WASHINGTON – Crowds protesting the war in Iraq surged past the White House on Saturday shouting “Peace now!” in the largest anti-war protest in the nation’s capital since the U.S. invasion in 2003.

The rally stretched through the day and into the night, a marathon of music, speechmaking and dissent on the National Mall. Police Chief Charles Ramsey, noting that organizers had hoped to draw 100,000 people, said, “I think they probably hit that.”

Speakers from the stage attacked President Bush’s policies, but he was not at the White House to hear them. He spent the day in Colorado and Texas monitoring hurricane recovery efforts.

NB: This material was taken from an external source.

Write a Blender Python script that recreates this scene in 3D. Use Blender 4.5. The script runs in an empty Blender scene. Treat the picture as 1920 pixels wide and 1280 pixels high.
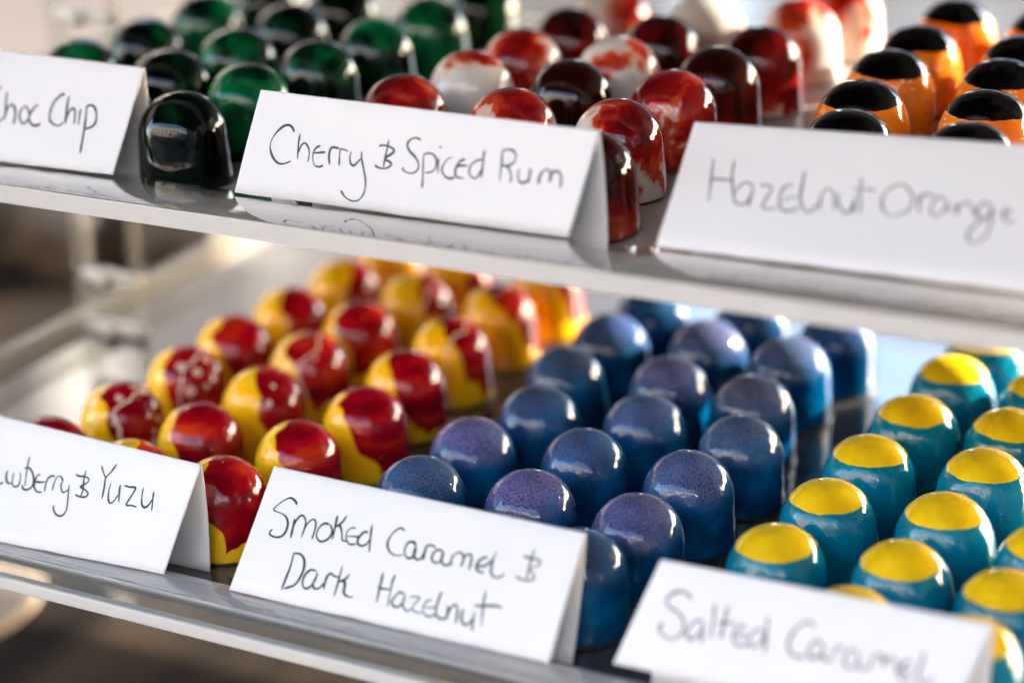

In the crowd were young activists, nuns whose anti-war activism dates to Vietnam, parents mourning their children in uniform lost in Iraq, and uncountable families motivated for the first time to protest.

Connie McCroskey, 58, came from Des Moines, Iowa, with two of her daughters, both in their 20s, for the family’s first demonstration. McCroskey, whose father fought in World War II, said she never would have dared protest during the Vietnam War.

“Today, I had some courage,” she said.

While the protesters were united against the war, their political beliefs varied. Paul Rutherford, 60, of Vandalia, Mich., said he is a Republican who supported Bush in the last election and still does – except for the war.

“President Bush needs to admit he made a mistake in the war and bring the troops home, and let’s move on,” Rutherford said.

His wife, Judy Rutherford, 58, called the removal of Saddam Hussein “a noble mission” but said U.S. troops should have left when claims that Iraq possessed weapons of mass destruction proved unfounded.

“We found that there were none, and yet we still stay there, and innocent people are dying daily,” she said.

More than 1,900 members of the U.S. armed forces have died since the beginning of the war in March 2003.

In Washington, a few hundred supporters of Bush’s Iraq policy lined the protest route near the FBI building. The two groups shouted at each other, a police line keeping them apart. Organizers of a pro-military rally today hoped for 10,000 people.

Ramsey said the day’s protest unfolded peacefully under heavy police presence. Police reported three arrests for minor offenses.

Demonstrations also took place in Los Angeles, San Francisco and Seattle, as well as foreign cities.

A crowd in London, estimated by police at 10,000, marched in support of withdrawing British troops from Iraq. Highlighting the need to get out, protesters said, were violent clashes between insurgents and British troops in the southern Iraq city of Basra.

In Rome, protesters held up banners and peace flags outside the U.S. Embassy and covered a sidewalk with messages and flowers in honor of those killed in Iraq.

Cindy Sheehan, the California mother who drew thousands of demonstrators to her 26-day vigil outside Bush’s Texas ranch in August, won a roar of approval when she took the stage in Washington. Her 24-year-old son, Casey, was killed in Iraq last year.

“Shame on you,” Sheehan said, directing that portion of her remarks to members of Congress who backed the war. “How many more of other people’s children are you willing to sacrifice?

She led the crowd in chanting, “Not one more.”